In view of the pending trial, 100 high-school and college students, members of the SSSJ, embarked upon a door-to-door campaign today in the Flatbush area of Brooklyn to alert residents on the most recent developments of the plight of Soviet Jewry and to “arouse their understanding and compassion for a very concrete crisis,” according to Glen Richter, National Coordinator of SSSJ. Mr. Richter told the JTA that the students planned to distribute fliers, explain in detail the recent arrests and their implications, and outline fully a plan of action for community members. The SSSJ’ers were also planning to urge Flatbush residents to send telegrams to Secretary of State William P. Rogers and Soviet Ambassador Anatoly F. Dobrynin demanding the release of Leonid Rigerman from the Soviet Union. Mr. Rigerman, a young Russian Jew, who was arrested and jailed recently after attempting to enter the U.S. Embassy in Moscow to prove his American citizenship, is presently out of jail, but detained in the Soviet Union, awaiting word from the U.S. on his citizenship status.

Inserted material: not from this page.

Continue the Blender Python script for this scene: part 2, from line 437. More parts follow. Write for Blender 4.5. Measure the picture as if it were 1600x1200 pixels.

Mr. Richter also announced plans for a massive rally on behalf of Soviet Jewry to be held on Human Rights Day, December 10th, at the Hunter College Assembly Hall here in New York. Meanwhile Dr. William A. Wexler, President of B’nai B’rith, urged an expression of concern over the fate of Soviet Jews facing trials. He told a mass meeting several days ago in Miami Beach, Florida, commemorating B’nai B’rith’s 127th anniversary year, that “Jews who live in freedom have a responsibility to speak out forcefully” against the detention and imminent trials of 33 Jews “whose only real offense is their insistence on being Jews and wanting to emigrate to Israel.” Dr. Wexler asked the ground to “write your sentiments to Soviet leaders.” He had done so Monday, he said, in a letter to Premier Alexei N. Kosygin asking that the USSR affirm its own laws and commitments to United Nations Human Rights Conventions by halting the trials and allowing the arrested persons and their families to emigrate.